### Exercise goal
Quote all of the data below exactly, please.

※ ※ ※

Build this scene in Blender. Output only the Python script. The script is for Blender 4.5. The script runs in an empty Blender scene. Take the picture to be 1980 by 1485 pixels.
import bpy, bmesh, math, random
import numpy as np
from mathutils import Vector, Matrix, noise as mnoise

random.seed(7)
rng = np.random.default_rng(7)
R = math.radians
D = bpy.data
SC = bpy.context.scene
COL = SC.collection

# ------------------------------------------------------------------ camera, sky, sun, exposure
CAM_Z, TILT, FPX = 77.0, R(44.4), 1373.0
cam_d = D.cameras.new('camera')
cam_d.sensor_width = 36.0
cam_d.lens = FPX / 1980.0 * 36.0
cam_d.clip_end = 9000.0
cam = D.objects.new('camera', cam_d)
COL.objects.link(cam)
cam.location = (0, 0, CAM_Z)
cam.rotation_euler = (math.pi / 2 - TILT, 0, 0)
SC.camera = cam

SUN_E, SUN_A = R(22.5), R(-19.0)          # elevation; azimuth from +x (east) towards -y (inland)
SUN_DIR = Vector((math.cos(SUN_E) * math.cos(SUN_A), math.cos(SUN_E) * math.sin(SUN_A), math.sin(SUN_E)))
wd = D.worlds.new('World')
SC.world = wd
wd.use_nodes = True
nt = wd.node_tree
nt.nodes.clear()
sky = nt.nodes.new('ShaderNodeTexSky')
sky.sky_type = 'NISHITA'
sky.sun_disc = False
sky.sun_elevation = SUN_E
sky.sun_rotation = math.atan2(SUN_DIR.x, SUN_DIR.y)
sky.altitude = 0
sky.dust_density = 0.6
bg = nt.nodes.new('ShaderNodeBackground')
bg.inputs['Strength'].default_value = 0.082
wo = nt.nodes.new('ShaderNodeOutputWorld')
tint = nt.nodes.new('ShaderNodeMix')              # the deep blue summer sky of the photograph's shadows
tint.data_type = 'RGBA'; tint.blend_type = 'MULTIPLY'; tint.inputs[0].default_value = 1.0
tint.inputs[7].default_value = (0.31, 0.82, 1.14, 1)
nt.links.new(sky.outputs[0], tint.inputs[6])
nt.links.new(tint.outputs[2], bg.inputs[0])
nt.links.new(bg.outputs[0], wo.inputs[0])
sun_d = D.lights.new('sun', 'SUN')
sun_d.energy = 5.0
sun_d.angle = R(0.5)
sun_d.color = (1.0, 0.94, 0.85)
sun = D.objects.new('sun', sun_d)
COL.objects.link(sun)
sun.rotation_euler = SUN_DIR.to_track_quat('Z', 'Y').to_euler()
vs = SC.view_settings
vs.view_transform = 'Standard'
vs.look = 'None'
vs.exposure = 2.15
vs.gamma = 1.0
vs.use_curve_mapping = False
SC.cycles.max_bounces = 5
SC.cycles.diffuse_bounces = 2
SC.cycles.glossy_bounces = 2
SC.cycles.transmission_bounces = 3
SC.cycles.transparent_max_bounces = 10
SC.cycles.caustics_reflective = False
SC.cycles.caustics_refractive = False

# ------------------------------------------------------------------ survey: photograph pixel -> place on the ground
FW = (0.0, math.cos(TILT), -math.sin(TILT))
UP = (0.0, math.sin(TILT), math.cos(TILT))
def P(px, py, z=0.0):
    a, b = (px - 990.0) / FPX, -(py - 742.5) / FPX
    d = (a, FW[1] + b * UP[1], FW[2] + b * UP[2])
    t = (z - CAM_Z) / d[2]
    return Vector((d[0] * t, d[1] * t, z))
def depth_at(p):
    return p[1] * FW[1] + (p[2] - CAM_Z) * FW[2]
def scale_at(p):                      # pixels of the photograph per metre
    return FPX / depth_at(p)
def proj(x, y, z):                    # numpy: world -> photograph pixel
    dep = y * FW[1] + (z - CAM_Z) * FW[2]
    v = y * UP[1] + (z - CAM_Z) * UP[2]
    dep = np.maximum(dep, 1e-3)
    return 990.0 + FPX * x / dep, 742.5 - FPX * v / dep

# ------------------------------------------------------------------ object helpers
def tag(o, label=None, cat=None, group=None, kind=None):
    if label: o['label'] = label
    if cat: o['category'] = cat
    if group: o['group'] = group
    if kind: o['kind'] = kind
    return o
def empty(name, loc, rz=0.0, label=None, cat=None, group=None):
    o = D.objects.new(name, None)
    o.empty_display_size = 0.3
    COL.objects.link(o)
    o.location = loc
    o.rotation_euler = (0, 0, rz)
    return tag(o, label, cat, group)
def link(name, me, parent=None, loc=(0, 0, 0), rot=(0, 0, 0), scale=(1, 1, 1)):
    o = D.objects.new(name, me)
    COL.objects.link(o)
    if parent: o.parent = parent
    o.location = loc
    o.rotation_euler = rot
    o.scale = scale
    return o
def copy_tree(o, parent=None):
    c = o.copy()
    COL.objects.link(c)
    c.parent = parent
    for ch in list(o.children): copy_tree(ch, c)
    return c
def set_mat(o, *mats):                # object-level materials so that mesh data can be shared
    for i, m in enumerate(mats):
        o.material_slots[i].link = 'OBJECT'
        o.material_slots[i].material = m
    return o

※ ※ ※

### Response
Build this scene in Blender. Output only the Python script. The script is for Blender 4.5. The script runs in an empty Blender scene. Take the picture to be 1980 by 1485 pixels.
import bpy, bmesh, math, random
import numpy as np
from mathutils import Vector, Matrix, noise as mnoise

random.seed(7)
rng = np.random.default_rng(7)
R = math.radians
D = bpy.data
SC = bpy.context.scene
COL = SC.collection

# ------------------------------------------------------------------ camera, sky, sun, exposure
CAM_Z, TILT, FPX = 77.0, R(44.4), 1373.0
cam_d = D.cameras.new('camera')
cam_d.sensor_width = 36.0
cam_d.lens = FPX / 1980.0 * 36.0
cam_d.clip_end = 9000.0
cam = D.objects.new('camera', cam_d)
COL.objects.link(cam)
cam.location = (0, 0, CAM_Z)
cam.rotation_euler = (math.pi / 2 - TILT, 0, 0)
SC.camera = cam

SUN_E, SUN_A = R(22.5), R(-19.0)          # elevation; azimuth from +x (east) towards -y (inland)
SUN_DIR = Vector((math.cos(SUN_E) * math.cos(SUN_A), math.cos(SUN_E) * math.sin(SUN_A), math.sin(SUN_E)))
wd = D.worlds.new('World')
SC.world = wd
wd.use_nodes = True
nt = wd.node_tree
nt.nodes.clear()
sky = nt.nodes.new('ShaderNodeTexSky')
sky.sky_type = 'NISHITA'
sky.sun_disc = False
sky.sun_elevation = SUN_E
sky.sun_rotation = math.atan2(SUN_DIR.x, SUN_DIR.y)
sky.altitude = 0
sky.dust_density = 0.6
bg = nt.nodes.new('ShaderNodeBackground')
bg.inputs['Strength'].default_value = 0.082
wo = nt.nodes.new('ShaderNodeOutputWorld')
tint = nt.nodes.new('ShaderNodeMix')              # the deep blue summer sky of the photograph's shadows
tint.data_type = 'RGBA'; tint.blend_type = 'MULTIPLY'; tint.inputs[0].default_value = 1.0
tint.inputs[7].default_value = (0.31, 0.82, 1.14, 1)
nt.links.new(sky.outputs[0], tint.inputs[6])
nt.links.new(tint.outputs[2], bg.inputs[0])
nt.links.new(bg.outputs[0], wo.inputs[0])
sun_d = D.lights.new('sun', 'SUN')
sun_d.energy = 5.0
sun_d.angle = R(0.5)
sun_d.color = (1.0, 0.94, 0.85)
sun = D.objects.new('sun', sun_d)
COL.objects.link(sun)
sun.rotation_euler = SUN_DIR.to_track_quat('Z', 'Y').to_euler()
vs = SC.view_settings
vs.view_transform = 'Standard'
vs.look = 'None'
vs.exposure = 2.15
vs.gamma = 1.0
vs.use_curve_mapping = False
SC.cycles.max_bounces = 5
SC.cycles.diffuse_bounces = 2
SC.cycles.glossy_bounces = 2
SC.cycles.transmission_bounces = 3
SC.cycles.transparent_max_bounces = 10
SC.cycles.caustics_reflective = False
SC.cycles.caustics_refractive = False

# ------------------------------------------------------------------ survey: photograph pixel -> place on the ground
FW = (0.0, math.cos(TILT), -math.sin(TILT))
UP = (0.0, math.sin(TILT), math.cos(TILT))
def P(px, py, z=0.0):
    a, b = (px - 990.0) / FPX, -(py - 742.5) / FPX
    d = (a, FW[1] + b * UP[1], FW[2] + b * UP[2])
    t = (z - CAM_Z) / d[2]
    return Vector((d[0] * t, d[1] * t, z))
def depth_at(p):
    return p[1] * FW[1] + (p[2] - CAM_Z) * FW[2]
def scale_at(p):                      # pixels of the photograph per metre
    return FPX / depth_at(p)
def proj(x, y, z):                    # numpy: world -> photograph pixel
    dep = y * FW[1] + (z - CAM_Z) * FW[2]
    v = y * UP[1] + (z - CAM_Z) * UP[2]
    dep = np.maximum(dep, 1e-3)
    return 990.0 + FPX * x / dep, 742.5 - FPX * v / dep

# ------------------------------------------------------------------ object helpers
def tag(o, label=None, cat=None, group=None, kind=None):
    if label: o['label'] = label
    if cat: o['category'] = cat
    if group: o['group'] = group
    if kind: o['kind'] = kind
    return o
def empty(name, loc, rz=0.0, label=None, cat=None, group=None):
    o = D.objects.new(name, None)
    o.empty_display_size = 0.3
    COL.objects.link(o)
    o.location = loc
    o.rotation_euler = (0, 0, rz)
    return tag(o, label, cat, group)
def link(name, me, parent=None, loc=(0, 0, 0), rot=(0, 0, 0), scale=(1, 1, 1)):
    o = D.objects.new(name, me)
    COL.objects.link(o)
    if parent: o.parent = parent
    o.location = loc
    o.rotation_euler = rot
    o.scale = scale
    return o
def copy_tree(o, parent=None):
    c = o.copy()
    COL.objects.link(c)
    c.parent = parent
    for ch in list(o.children): copy_tree(ch, c)
    return c
def set_mat(o, *mats):                # object-level materials so that mesh data can be shared
    for i, m in enumerate(mats):
        o.material_slots[i].link = 'OBJECT'
        o.material_slots[i].material = m
    return o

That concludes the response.